Task to complete -
Give back only the lines from the one with "lin((52, 51, 51)))" through the last line of the data, exactly as they appear.

Dataset content -
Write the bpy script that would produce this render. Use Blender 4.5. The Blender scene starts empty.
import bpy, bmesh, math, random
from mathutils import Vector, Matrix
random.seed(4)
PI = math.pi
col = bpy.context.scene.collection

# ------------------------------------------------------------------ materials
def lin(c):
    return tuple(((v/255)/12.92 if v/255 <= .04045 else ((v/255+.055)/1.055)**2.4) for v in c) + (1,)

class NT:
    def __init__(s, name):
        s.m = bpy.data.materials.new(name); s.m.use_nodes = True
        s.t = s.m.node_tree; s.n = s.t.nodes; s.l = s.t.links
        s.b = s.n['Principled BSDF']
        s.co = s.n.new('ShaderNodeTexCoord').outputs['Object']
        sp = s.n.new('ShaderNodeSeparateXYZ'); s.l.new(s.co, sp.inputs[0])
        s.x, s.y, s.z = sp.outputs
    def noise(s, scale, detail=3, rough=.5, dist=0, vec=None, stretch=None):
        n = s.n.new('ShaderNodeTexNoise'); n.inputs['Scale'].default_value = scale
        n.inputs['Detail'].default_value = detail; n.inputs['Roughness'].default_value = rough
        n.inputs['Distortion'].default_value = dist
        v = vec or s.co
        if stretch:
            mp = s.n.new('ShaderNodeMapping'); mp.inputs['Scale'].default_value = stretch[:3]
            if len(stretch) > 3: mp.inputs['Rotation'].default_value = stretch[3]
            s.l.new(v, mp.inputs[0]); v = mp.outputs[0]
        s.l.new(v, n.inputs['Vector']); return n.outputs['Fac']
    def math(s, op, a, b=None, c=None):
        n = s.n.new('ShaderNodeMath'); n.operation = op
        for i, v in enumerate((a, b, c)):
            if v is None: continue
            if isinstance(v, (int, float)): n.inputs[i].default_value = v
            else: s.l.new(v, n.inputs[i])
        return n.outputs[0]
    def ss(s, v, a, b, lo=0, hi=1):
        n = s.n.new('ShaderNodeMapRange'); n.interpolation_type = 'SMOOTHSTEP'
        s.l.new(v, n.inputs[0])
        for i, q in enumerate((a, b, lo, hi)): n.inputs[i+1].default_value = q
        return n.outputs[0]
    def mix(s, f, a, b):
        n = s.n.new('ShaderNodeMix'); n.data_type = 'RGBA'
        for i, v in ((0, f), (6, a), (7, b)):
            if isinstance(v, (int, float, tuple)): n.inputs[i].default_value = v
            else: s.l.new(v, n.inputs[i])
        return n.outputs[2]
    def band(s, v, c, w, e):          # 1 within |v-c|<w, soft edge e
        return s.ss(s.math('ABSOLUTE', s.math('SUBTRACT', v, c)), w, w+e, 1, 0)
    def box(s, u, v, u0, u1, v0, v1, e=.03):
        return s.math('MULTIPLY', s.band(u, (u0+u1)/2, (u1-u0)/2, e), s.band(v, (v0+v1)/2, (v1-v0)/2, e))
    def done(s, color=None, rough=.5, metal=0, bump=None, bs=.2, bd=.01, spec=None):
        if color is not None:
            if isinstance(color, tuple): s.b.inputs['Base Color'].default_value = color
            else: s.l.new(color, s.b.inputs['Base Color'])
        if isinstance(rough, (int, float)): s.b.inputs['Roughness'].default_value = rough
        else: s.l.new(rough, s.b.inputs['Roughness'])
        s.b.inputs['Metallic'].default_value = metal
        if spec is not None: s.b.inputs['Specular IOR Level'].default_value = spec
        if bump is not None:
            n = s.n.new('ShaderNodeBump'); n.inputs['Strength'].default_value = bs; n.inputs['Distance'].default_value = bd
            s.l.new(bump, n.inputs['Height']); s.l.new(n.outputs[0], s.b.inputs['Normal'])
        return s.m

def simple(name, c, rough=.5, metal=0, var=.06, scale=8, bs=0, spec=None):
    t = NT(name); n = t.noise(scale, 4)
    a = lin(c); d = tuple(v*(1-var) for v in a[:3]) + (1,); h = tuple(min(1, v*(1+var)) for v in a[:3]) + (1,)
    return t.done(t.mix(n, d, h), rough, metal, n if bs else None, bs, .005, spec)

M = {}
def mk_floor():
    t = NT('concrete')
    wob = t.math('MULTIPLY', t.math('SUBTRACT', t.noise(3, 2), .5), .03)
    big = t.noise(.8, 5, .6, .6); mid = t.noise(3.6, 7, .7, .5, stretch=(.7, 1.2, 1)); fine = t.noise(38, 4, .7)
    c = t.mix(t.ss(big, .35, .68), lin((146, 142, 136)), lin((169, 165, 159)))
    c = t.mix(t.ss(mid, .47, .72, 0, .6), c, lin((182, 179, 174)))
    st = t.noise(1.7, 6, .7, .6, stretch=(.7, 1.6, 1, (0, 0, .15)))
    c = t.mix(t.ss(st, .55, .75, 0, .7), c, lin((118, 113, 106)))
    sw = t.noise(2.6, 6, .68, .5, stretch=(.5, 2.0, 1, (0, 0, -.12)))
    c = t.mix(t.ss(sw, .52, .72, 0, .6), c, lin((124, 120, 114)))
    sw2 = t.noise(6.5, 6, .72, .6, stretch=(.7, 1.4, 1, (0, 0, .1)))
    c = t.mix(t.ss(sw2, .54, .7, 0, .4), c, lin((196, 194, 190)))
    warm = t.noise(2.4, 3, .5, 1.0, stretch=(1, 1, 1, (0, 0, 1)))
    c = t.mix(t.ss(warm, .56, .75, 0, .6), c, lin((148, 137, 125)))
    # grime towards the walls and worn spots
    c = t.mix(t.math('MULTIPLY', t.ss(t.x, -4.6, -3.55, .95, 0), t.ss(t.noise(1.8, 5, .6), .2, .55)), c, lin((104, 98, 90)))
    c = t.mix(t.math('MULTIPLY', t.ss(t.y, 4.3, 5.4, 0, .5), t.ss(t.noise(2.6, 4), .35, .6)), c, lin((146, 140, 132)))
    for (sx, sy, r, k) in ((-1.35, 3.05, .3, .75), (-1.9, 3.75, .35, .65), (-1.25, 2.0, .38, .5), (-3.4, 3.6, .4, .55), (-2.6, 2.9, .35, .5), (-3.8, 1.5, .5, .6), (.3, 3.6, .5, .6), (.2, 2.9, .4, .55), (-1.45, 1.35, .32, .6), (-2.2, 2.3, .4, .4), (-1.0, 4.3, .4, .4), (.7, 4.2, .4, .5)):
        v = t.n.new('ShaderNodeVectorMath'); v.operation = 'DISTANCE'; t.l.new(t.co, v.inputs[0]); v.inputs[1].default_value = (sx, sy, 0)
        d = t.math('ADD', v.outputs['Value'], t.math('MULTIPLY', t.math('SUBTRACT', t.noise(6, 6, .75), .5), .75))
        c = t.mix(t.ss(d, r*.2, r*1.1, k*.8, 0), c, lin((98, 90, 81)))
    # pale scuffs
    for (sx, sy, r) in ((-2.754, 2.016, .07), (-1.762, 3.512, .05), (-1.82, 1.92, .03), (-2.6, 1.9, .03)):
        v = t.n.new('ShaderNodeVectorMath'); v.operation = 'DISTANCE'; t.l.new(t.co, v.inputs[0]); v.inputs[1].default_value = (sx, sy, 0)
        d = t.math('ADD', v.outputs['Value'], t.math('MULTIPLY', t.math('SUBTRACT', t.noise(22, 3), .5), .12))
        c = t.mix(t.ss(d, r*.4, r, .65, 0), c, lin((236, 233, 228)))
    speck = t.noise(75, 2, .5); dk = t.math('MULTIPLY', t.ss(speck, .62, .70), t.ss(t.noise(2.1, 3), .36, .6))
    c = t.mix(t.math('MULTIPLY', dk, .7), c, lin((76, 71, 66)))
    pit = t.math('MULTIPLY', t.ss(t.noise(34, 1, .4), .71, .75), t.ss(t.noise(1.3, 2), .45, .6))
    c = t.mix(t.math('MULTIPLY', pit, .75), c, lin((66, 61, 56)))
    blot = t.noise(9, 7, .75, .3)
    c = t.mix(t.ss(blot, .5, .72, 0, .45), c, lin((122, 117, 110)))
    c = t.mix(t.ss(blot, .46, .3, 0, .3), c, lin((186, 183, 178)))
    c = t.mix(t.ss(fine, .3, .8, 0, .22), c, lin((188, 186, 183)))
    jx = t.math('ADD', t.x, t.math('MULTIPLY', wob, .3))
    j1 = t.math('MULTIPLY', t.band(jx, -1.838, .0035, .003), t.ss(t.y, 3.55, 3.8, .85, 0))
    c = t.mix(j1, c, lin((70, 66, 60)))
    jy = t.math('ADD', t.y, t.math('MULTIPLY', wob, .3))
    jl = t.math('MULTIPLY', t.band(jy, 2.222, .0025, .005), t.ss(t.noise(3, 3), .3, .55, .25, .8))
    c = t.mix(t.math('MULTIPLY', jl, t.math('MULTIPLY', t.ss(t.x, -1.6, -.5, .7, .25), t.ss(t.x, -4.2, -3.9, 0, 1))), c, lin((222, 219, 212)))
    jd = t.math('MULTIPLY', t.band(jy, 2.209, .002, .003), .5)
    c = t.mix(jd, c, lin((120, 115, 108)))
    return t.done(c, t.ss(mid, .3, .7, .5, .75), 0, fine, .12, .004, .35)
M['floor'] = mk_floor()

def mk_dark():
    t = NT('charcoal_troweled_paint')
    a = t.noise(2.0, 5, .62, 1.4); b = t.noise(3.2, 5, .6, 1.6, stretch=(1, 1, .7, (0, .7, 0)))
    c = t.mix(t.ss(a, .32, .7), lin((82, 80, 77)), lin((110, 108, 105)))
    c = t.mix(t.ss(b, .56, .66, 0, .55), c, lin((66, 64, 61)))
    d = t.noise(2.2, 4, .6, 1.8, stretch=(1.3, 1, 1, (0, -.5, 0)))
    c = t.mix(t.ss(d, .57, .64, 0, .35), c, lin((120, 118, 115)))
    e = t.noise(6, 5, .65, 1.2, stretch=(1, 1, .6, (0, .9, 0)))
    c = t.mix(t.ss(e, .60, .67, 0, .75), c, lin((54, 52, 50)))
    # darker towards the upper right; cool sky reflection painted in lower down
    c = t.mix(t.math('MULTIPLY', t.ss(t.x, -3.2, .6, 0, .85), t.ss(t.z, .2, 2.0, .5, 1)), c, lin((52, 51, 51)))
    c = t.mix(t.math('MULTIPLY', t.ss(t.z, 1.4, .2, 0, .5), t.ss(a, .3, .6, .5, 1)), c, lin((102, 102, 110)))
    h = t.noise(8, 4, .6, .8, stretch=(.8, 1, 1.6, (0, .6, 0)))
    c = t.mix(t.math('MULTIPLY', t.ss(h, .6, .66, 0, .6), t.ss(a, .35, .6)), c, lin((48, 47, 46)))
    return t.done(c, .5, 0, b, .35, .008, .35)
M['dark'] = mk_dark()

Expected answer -
    c = t.mix(t.math('MULTIPLY', t.ss(t.x, -3.2, .6, 0, .85), t.ss(t.z, .2, 2.0, .5, 1)), c, lin((52, 51, 51)))
    c = t.mix(t.math('MULTIPLY', t.ss(t.z, 1.4, .2, 0, .5), t.ss(a, .3, .6, .5, 1)), c, lin((102, 102, 110)))
    h = t.noise(8, 4, .6, .8, stretch=(.8, 1, 1.6, (0, .6, 0)))
    c = t.mix(t.math('MULTIPLY', t.ss(h, .6, .66, 0, .6), t.ss(a, .35, .6)), c, lin((48, 47, 46)))
    return t.done(c, .5, 0, b, .35, .008, .35)
M['dark'] = mk_dark()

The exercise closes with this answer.